When the newest supercomputers come online at the Department of Energy national labs, they’ll be working at peak efficiency, thanks to two new Centers of Excellence.
Working with IBM and NVIDIA, the Lawrence Livermore National Laboratory and the Oak Ridge National Laboratory have each established mission-specific Centers of Excellence to support the advanced, large-scale scientific and engineering applications that will run on two new supercomputers to be built by IBM with NVIDIA processors.
The Summit and Sierra supercomputers use IBM’s OpenPOWER architecture and POWER processors, NVIDIA Tesla GPU accelerators and the NVIDIA NVLink high-speed processor interconnect, which will minimize data in motion, optimize problem solving and time to solution while driving down energy consumption and computing cost, IBM said.
Computational scientists from IBM and NVIDIA will work with applications scientists from each lab to create the tools, technologies, programming models, algorithms and applications that will perform best on the supercomputers, which will be delivered in 2017 and operational in 2018.

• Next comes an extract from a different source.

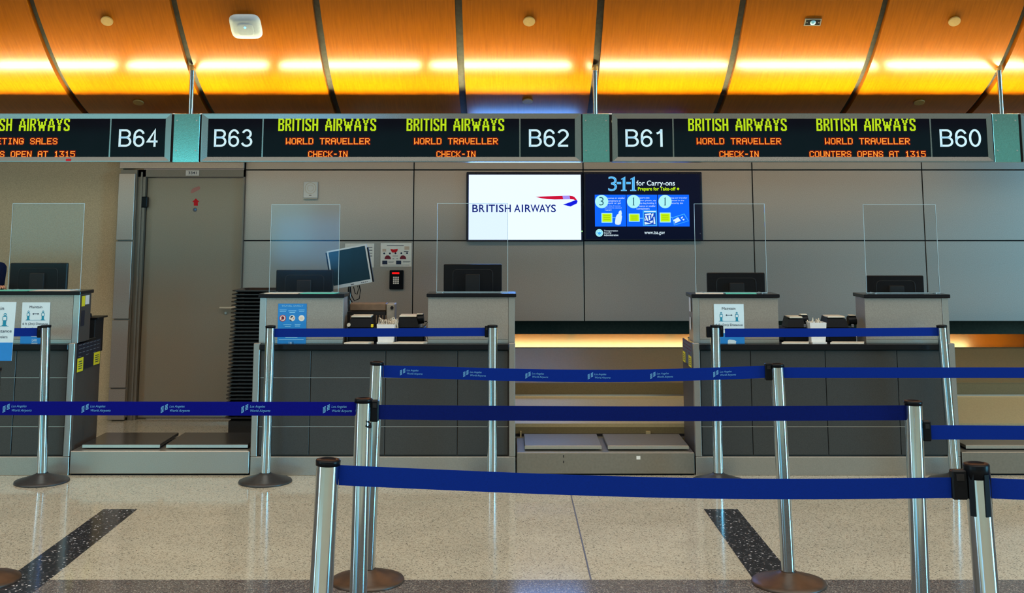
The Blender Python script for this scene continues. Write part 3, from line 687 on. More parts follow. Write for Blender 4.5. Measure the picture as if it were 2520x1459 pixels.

This communication between the hardware and software specialists with the lab’s application developers will ensure the ongoing system design is compatible with user applications.
Specifically, the Center for Excellence will support development of at least 13 applications for Oak Ridge’s Summit supercomputer, and the program at Lawrence Livermore will support the lab’s efforts to evolve national security applications in areas of safety, reliability and security of the nuclear supply, as well as national security computational science measures like biosecurity, energy security and global warming.
“Along with NVIDIA, our scientists are ensuring Oak Ridge and Lawrence Livermore are able to get the most out of these revolutionary supercomputers to reach the next level of scientific discovery,” said Dave Turek, IBM vice president of HPC market engagement.
The wide collaboration will also guarantee that developed applications are capable of running on all of the DOE supercomputers.